Ce faisant, Jésus se situe dans la ligne de tous les prophètes. Depuis des siècles, parlant au nom de Dieu, ils ont rabaissé la valeur du geste religieux fondamental, celui qui consacrait la vie nationale, familiale, individuelle, surtout à l’occasion des pèlerinages et des fêtes. Ce qui compte pour Dieu, disent-ils, ce n’est pas le geste, c’est l’intention. Sans les dispositions du cœur, le sacrifice se réduit à un geste vain et hypocrite. Au psaume 49 que la liturgie propose aujourd’hui à notre méditation, Dieu déclare : « Si j’ai faim, irai-je te le dire ? Tout m’appartient. Vais-je manger la chair  des taureaux et boire le sang des béliers ? » Ce qui compte, c’est, dit-il, un « sacrifice spirituel ». Jésus précisera en parlant de miséricorde. Plus que l’amour, préconisé par le prophète Osée et qui est un mot trop vague. La miséricorde. Mais de quoi s’agit-il ? Essentiellement, de ressembler à Dieu, dont Jésus nous donne l’image la plus élaborée.

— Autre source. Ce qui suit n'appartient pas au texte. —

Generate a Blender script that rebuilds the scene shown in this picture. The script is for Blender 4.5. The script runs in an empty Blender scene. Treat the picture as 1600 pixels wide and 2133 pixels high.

Dieu tendre et miséricordieux

Quand il se présente à Moïse sur la montagne du Sinaï, Dieu donne sa « carte de visite » qui commence par ces mots : « Yahvé, le Seigneur, Dieu tendre et miséricordieux. » Voilà qui il est, essentiellement. L’Islam même reprendra cette appellation : Dieu est le Miséricordieux. Je vais me répéter, en vous disant que je regrette bien de ne pas savoir l’hébreu, pour pouvoir apprécier la richesse concrète de tant de mots dont l’usage a progressivement édulcoré le sens. Ainsi du mot « miséricordieux » qui, en hébreu, évoque d’abord les « entrailles », donc le plus profond de l’être humain. On trouve dans saint Paul (Colossiens 3, 12) une expression curieuse que les plus anciennes traductions exprimaient ainsi : « Faites-vous des entrailles de miséricorde ». Donc, disons qu’au cœur de Dieu, il y a essentiellement la miséricorde. Mot plus riche que ce que nous entendons aujourd’hui, pour qui la miséricorde se réduit à la compassion et au pardon. Essentiellement, à la racine du mot, il y a l’attachement instinctif d’un être à un autre, relation qui implique la fidélité. Dieu le Miséricordieux est essentiellement relation de tendresse et de fidélité. Dieu manifeste sa miséricorde à l’égard de tout homme, bien sûr, mais particulièrement s’il est en situation de misère.

Pas étonnant, par conséquent, que l’on voie sans cesse Jésus fréquentant les exclus, les marginalisés, les gens de réputation douteuse, les malades, les publicains et les pécheurs ! Pas étonnant que tant de paraboles expriment ce souci constant pour la brebis perdue, le fils prodigue, la pièce de monnaie tant recherchée. Tout ce qui est perdu, ce dont on part à la recherche et qu’enfin on trouve. Voilà qui est Dieu. Et voilà quel doit être l’idéal vers lequel doit tendre toute notre vie : nous faire des « entrailles de miséricorde », selon le précepte du Christ : « Soyez miséricordieux comme votre Père du Ciel est miséricordieux. »

Pour nous humaniser

« L’homme est un loup pour l’homme. » Et c’est vrai que souvent les conduites de nos sociétés comme des individus qui la composent sont plus cruelles que la pire « loi de la jungle ». Le roi David le savait bien : au prophète Gad qui lui offre de choisir, il répond qu’il préfère « tomber entre les mains de Yahveh, car sa miséricorde est grande, plutôt qu’entre les mains des hommes. » On ne pardonne rien, n’est-ce pas ? Et dans un monde dur, on ne veut surtout pas « se laisser faire » ni « se laisser avoir ». Pas étonnant que nos sociétés fabriquent tant de laissés-pour-compte. On craint que les loups ne reviennent en nombre dans nos alpages du Mercantour et ailleurs et on prend des mesures pour les empêcher de nuire. Et pour l’homme ? Il s’agit de l’empêcher de nuire, certes, non pas en l’éliminant – on voit le résultat de nos guerres – mais par le seul moyen efficace : en lui permettant de s’humaniser davantage. En ressemblant à Dieu, lui qui déclare : « Je suis Dieu, moi, et non pas homme. » La proposition évangélique n’est rien d’autre que de nous inviter à nous humaniser parce que notre Dieu s’est fait homme. Là se trouve la vérité de notre vie. Il s’agit de révéler à nos contemporains le vrai visage de Dieu, le Miséricordieux.